Stylistically, he also drew inspiration from other ancient cultures...

Stylistically, he also drew inspiration from other ancient cultures as well as the early modernists. Visitors to his studio could often be caught cocking an ear as they heard him refer to “the literature of paint” when describing his work. The phrase was an apt one for it revealed Bill as an avid reader with a boundless curiosity for the literature, arts, and myths of all cultures. He could just as easily delve into the Greek Classics or ancient Egyptian and Mayan mythology as to create a visual metaphor. At the same time, he admired such masters as Modigliani and Picasso while remaining resolute in forging his own unique style. As an important part of that process, he often demanded of himself the reworking of paintings over and over, typically painting with a heavy impasto as he layered oil pigments – sometimes to the point of building mounds of paint upon his canvases. He was constantly moving in the studio, weaving about his easel, dripping, dropping, and dashing brush strokes. The process might appear both random and obsessive to the observer yet these strokes were assuredly from the steady hand of a master. In short, his body and soul were immersed in every piece. Thus, elements, both ancient and modern, provided inspiration for a large body of paintings that form his cosmic codex.

The stylized female figure is likely a sylph. The pictograph may refer to an ancient myth. Other recurring subjects included goddesses, mythical animals, sea creatures, geese, pelicans, and pomegranates.

Bill was also a writer...

Bill was also a writer, tracing his spiritual development in a poetic bildungsroman novel entitled, Talfulano (New York: Horizon Press, 1976). He had also begun work on a second novel, The Diary of a Tomb Painter, the essence of which would reveal the artist’s exigency to tangle with mankind’s most inner complexities.

In describing the book, he mused on which images the pharaoh would select for the chamber walls to aid his passage into the afterlife.

In his planning the pharaoh decreed to his tomb painter:
“Paint, no battles, no accomplishments. Paint the feeling of the great river winding through the land and lovers lying on her shores. Paint children at play in the bulrushes. Paint the graceful Ibis wading. Paint fishermen in their boats catching fish and the great muscled flanks of my horse, his exquisite head with his nostrils flaring. Paint the beauty of the Queen’s sad eyes, the curve of her neck and bodice. Paint the great ocean with her sea birds. Paint the feminine … paint women washing clothes at the river’s edge, women in the market place, mother with child. Paint musicians playing and villagers dancing. Paint the great mating rituals of men and of beasts. Let your brushes and your paint celebrate the beauty of life, tomb painter! It is remembrance of the light that ferries the soul to the far shore.”
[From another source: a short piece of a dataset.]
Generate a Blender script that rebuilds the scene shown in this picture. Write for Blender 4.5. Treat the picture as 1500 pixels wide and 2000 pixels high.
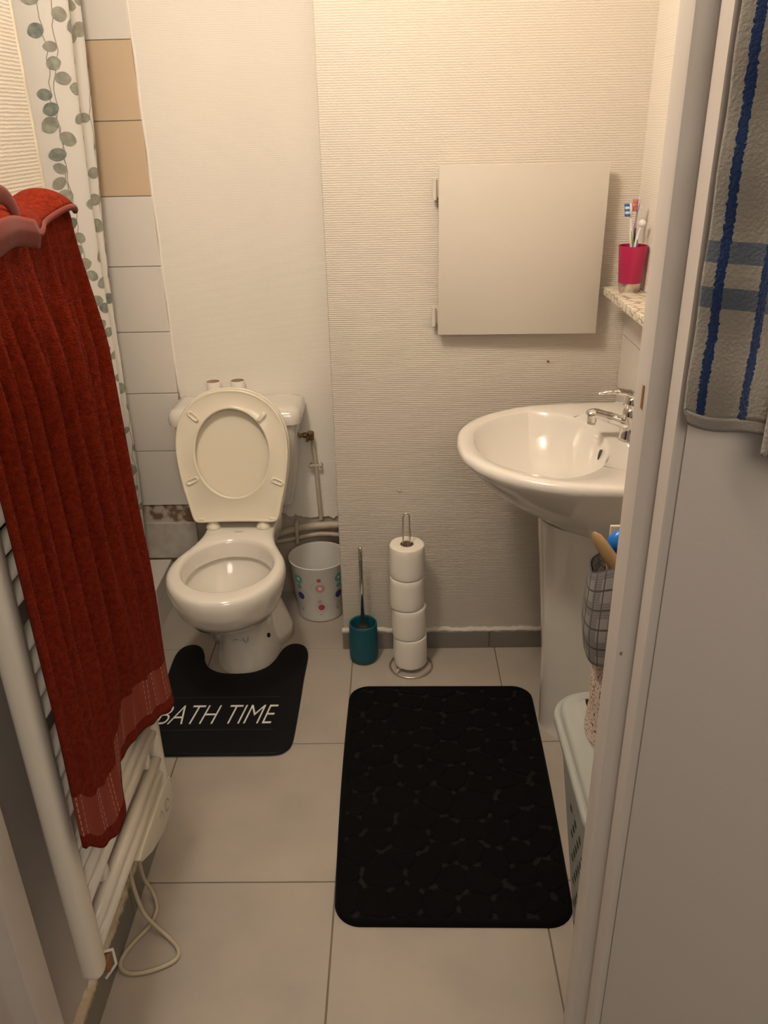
import bpy, bmesh, math, random
from mathutils import Vector, Matrix
from mathutils.geometry import tessellate_polygon
random.seed(7)
S = bpy.context.scene
C = S.collection
for o in list(bpy.data.objects): bpy.data.objects.remove(o)
PI = math.pi

# ------------------------------------------------------------------ camera
def setup_camera():
    p, y, r = (math.radians(a) for a in (25.424, 1.1339, -1.2988))
    f = Vector((-math.sin(y)*math.cos(p), math.cos(y)*math.cos(p), -math.sin(p)))
    rt = Vector((math.cos(y), math.sin(y), 0)); up = rt.cross(f)
    rt2 = rt*math.cos(r) + up*math.sin(r); up2 = -rt*math.sin(r) + up*math.cos(r)
    cam = bpy.data.cameras.new('camera'); co = bpy.data.objects.new('camera', cam); C.objects.link(co)
    m = Matrix((rt2, up2, -f)).transposed().to_4x4(); m.translation = Vector((0, 0, 1.5))
    co.matrix_world = m
    cam.sensor_fit = 'VERTICAL'; cam.sensor_height = 24.0; cam.sensor_width = 18.0
    cam.lens = 24.0*1604.33/2000; cam.clip_start = 0.02; cam.clip_end = 50
    S.camera = co
setup_camera()

# ------------------------------------------------------------------ light
W = bpy.data.worlds.new('world'); S.world = W; W.use_nodes = True
W.node_tree.nodes['Background'].inputs[0].default_value = (1.0, .90, .78, 1)
W.node_tree.nodes['Background'].inputs[1].default_value = 0.16
def area(name, loc, target, size, power, col):
    l = bpy.data.lights.new(name, 'AREA'); l.energy = power; l.color = col; l.shape = 'DISK'; l.size = size
    o = bpy.data.objects.new(name, l); C.objects.link(o); o.location = loc
    o.rotation_euler = (Vector(target)-Vector(loc)).to_track_quat('-Z', 'Y').to_euler(); return o
lamp_l = bpy.data.lights.new('bathroom_lamp_light', 'POINT'); lamp_l.energy = 34; lamp_l.color = (1.0, .885, .75); lamp_l.shadow_soft_size = .09
lamp_o = bpy.data.objects.new('bathroom_lamp_light', lamp_l); C.objects.link(lamp_o); lamp_o.location = (-.42, 1.08, 2.30)
area('hall_fill_light', (.25, -1.1, 2.2), (-.1, 2.1, .6), .9, 14, (1.0, .87, .73))  # added fill behind the camera, no real lamp; lifts the low walls and door
S.view_settings.view_transform = 'Standard'; S.view_settings.look = 'None'
S.view_settings.gamma = 1; S.view_settings.exposure = 0.10; S.view_settings.use_curve_mapping = False

# ------------------------------------------------------------------ materials
def nt(m): return m.node_tree.nodes, m.node_tree.links
def mat(name, col, rough=.5, metal=0, bump=None, var=None, coat=0, sheen=0, spec=.5, trans=0):
    """bump=(scale, strength, distance, kind) ; var=(scale, amount, colour2)"""
    m = bpy.data.materials.new(name); m.use_nodes = True; N, L = nt(m)
    b = N['Principled BSDF']; b.inputs['Base Color'].default_value = (*col, 1); b.inputs['Roughness'].default_value = rough
    b.inputs['Metallic'].default_value = metal; b.inputs['Coat Weight'].default_value = coat
    b.inputs['Coat Roughness'].default_value = .08
    b.inputs['Sheen Weight'].default_value = sheen; b.inputs['Specular IOR Level'].default_value = spec
    b.inputs['Transmission Weight'].default_value = trans
    tc = N.new('ShaderNodeTexCoord')
    if var:
        n = N.new('ShaderNodeTexNoise'); n.inputs['Scale'].default_value = var[0]; n.inputs['Detail'].default_value = 5
        L.new(tc.outputs['Object'], n.inputs['Vector'])
        r = N.new('ShaderNodeValToRGB'); r.color_ramp.elements[0].position = .5-var[3] if len(var) > 3 else .35
        r.color_ramp.elements[1].position = .5+var[3] if len(var) > 3 else .65
        c2 = tuple(a*(1-var[1])+b_*var[1] for a, b_ in zip(col, var[2]))
        r.color_ramp.elements[0].color = (*col, 1); r.color_ramp.elements[1].color = (*c2, 1)
        L.new(n.outputs['Fac'], r.inputs['Fac']); L.new(r.outputs['Color'], b.inputs['Base Color'])
    if bump:
        sc, st, di, kind = bump
        bp = N.new('ShaderNodeBump'); bp.inputs['Strength'].default_value = st; bp.inputs['Distance'].default_value = di
        if kind == 'rib':
            mp = N.new('ShaderNodeMapping'); L.new(tc.outputs['Object'], mp.inputs['Vector'])
            nz = N.new('ShaderNodeTexNoise'); nz.inputs['Scale'].default_value = 60; nz.inputs['Detail'].default_value = 3
            L.new(mp.outputs[0], nz.inputs['Vector'])
            w = N.new('ShaderNodeTexWave'); w.bands_direction = 'Z'; w.inputs['Scale'].default_value = sc
            w.inputs['Distortion'].default_value = 2.2; w.inputs['Detail'].default_value = 2; w.inputs['Detail Scale'].default_value = 3
            L.new(mp.outputs[0], w.inputs['Vector'])
            mx = N.new('ShaderNodeMath'); mx.operation = 'MULTIPLY_ADD'; mx.inputs[1].default_value = .8
            L.new(nz.outputs['Fac'], mx.inputs[0]); L.new(w.outputs['Fac'], mx.inputs[2]); L.new(mx.outputs[0], bp.inputs['Height'])
        else:
            n2 = N.new('ShaderNodeTexNoise'); n2.inputs['Scale'].default_value = sc; n2.inputs['Detail'].default_value = 4
            L.new(tc.outputs['Object'], n2.inputs['Vector']); L.new(n2.outputs['Fac'], bp.inputs['Height'])
        L.new(bp.outputs[0], b.inputs['Normal'])
    return m
M = {}
M['paper'] = mat('ribbed_wallpaper', (.66, .605, .525), .75, bump=(58, .55, .0013, 'rib'), var=(1.7, .5, (.68, .60, .525)), spec=.25)
M['paper2'] = mat('painted_wallpaper', (.86, .81, .73), .7, bump=(58, .28, .0009, 'rib'), var=(2.2, .5, (.84, .775, .69)), spec=.25)
M['paper_left'] = mat('ribbed_wallpaper_left', (.66, .605, .525), .75, bump=(58, .28, .0009, 'rib'), spec=.2)
M['paint'] = mat('off_white_paint', (.62, .57, .50), .55, bump=(90, .25, .001, 'n'), var=(3, .5, (.60, .54, .475)), spec=.35)
M['jamb'] = mat('door_frame_paint', (.56, .505, .46), .45, bump=(40, .15, .001, 'n'), var=(9, .35, (.50, .43, .37)), spec=.4)
M['leaf'] = mat('orange_peel_paint', (.48, .435, .40), .55, bump=(170, .22, .0010, 'n'), spec=.3)
M['plaster'] = mat('raw_dirty_plaster', (.60, .53, .43), .9, bump=(60, .7, .003, 'n'), var=(14, .8, (.38, .31, .23)))
M['brick'] = mat('stained_bare_wall', (.58, .51, .41), .9, bump=(45, .8, .003, 'n'), var=(22, .95, (.20, .12, .07), .05))
M['tile'] = mat('white_glazed_tile', (.765, .715, .65), .16, coat=.3)
M['tile_dirty'] = mat('stained_glazed_tile', (.62, .58, .52), .3, var=(26, .6, (.48, .41, .33), .12))
M['tile_beige'] = mat('beige_glazed_tile', (.64, .49, .335), .18, coat=.3)
M['grout'] = mat('tile_grout', (.55, .50, .43), .9)
M['floor_tile'] = mat('greige_floor_tile', (.44, .388, .328), .38, bump=(25, .08, .001, 'n'), var=(5.5, .8, (.37, .33, .285)), spec=.45)
M['floor_grout'] = mat('floor_grout', (.20, .16, .115), .9)
M['skirt'] = mat('grey_skirting_tile', (.20, .18, .155), .35, var=(9, .6, (.16, .145, .125)))
M['crumble'] = mat('crumbling_plaster_edge', (.55, .42, .27), .9, bump=(70, 1, .004, 'n'), var=(30, .8, (.70, .62, .5)))
M['ceramic'] = mat('white_ceramic', (.79, .745, .675), .12, coat=.7, var=(6, .3, (.77, .72, .64)))
M['ceramic_w'] = mat('basin_ceramic', (.80, .76, .70), .10, coat=.8)
M['seat'] = mat('cream_plastic', (.83, .755, .61), .22, coat=.25)
M['water'] = mat('toilet_water', (.50, .47, .39), .05, coat=.6)
M['dark'] = mat('dark_gap', (.02, .015, .012), .8)
M['slot'] = mat('brown_shadow_slot', (.10, .075, .055), .8)
M['grey_mark'] = mat('grey_ink', (.35, .33, .30), .6)
M['chrome'] = mat('chrome', (.78, .76, .74), .10, metal=1)
M['satin'] = mat('satin_wire', (.62, .57, .50), .32, metal=.85)
M['brass'] = mat('weathered_brass', (.30, .18, .08), .45, metal=.7, var=(60, .7, (.12, .08, .05)))
M['verdigris'] = mat('verdigris', (.14, .20, .18), .7)
M['pipe'] = mat('painted_pipe', (.60, .53, .42), .45, var=(20, .6, (.42, .35, .25)))
M['rad'] = mat('radiator_enamel', (.74, .68, .585), .28, coat=.2)
M['rad_box'] = mat('control_box_plastic', (.66, .60, .50), .4)
M['rust'] = mat('rust', (.28, .13, .05), .85)
M['cord'] = mat('cream_cord', (.52, .45, .32), .5)
M['terry'] = mat('rust_terry', (.235, .020, .004), .95, bump=(420, 1.0, .005, 'n'), sheen=.03, spec=.04, var=(130, .7, (.12, .008, .002)))
M['hem'] = mat('rust_woven_hem', (.14, .014, .005), .85, sheen=.05, bump=(300, .3, .001, 'n'))
M['tag'] = mat('white_tag', (.75, .72, .68), .7)
M['black_mat'] = mat('black_mat_pile', (.0020, .0020, .0020), .9, sheen=.02, spec=.12, bump=(300, .3, .001, 'n'))
M['mat_gap'] = mat('charcoal_mat_gap', (.0095, .009, .008), .85, spec=.2)
M['black_soft'] = mat('black_plush', (.0028, .003, .0038), .6, sheen=.03, spec=.22)
M['mat_under'] = mat('grey_mat_backing', (.16, .16, .155), .7)
M['white_ink'] = mat('white_print', (.80, .77, .74), .7)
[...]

On the morning of September 2nd, 2005, when the sun was just rising over Taos Mountain, Bill passed away. One close friend remarked, “It is like a great old library has burned down. The world has lost so much”. His granddaughter, Sophie, said: “I thought Grandpa was like the mountains – and that he would be here forever. Ultimately, Bill was a seeker of universal values and cosmic truths. He believed in the concept of the “Everyman/Woman”. In every work, we see the footprints of various timeless cultures. We see humanity’s reach for beauty. Moreover, we see and feel the heartbeat of Bill Rane, a great American painter.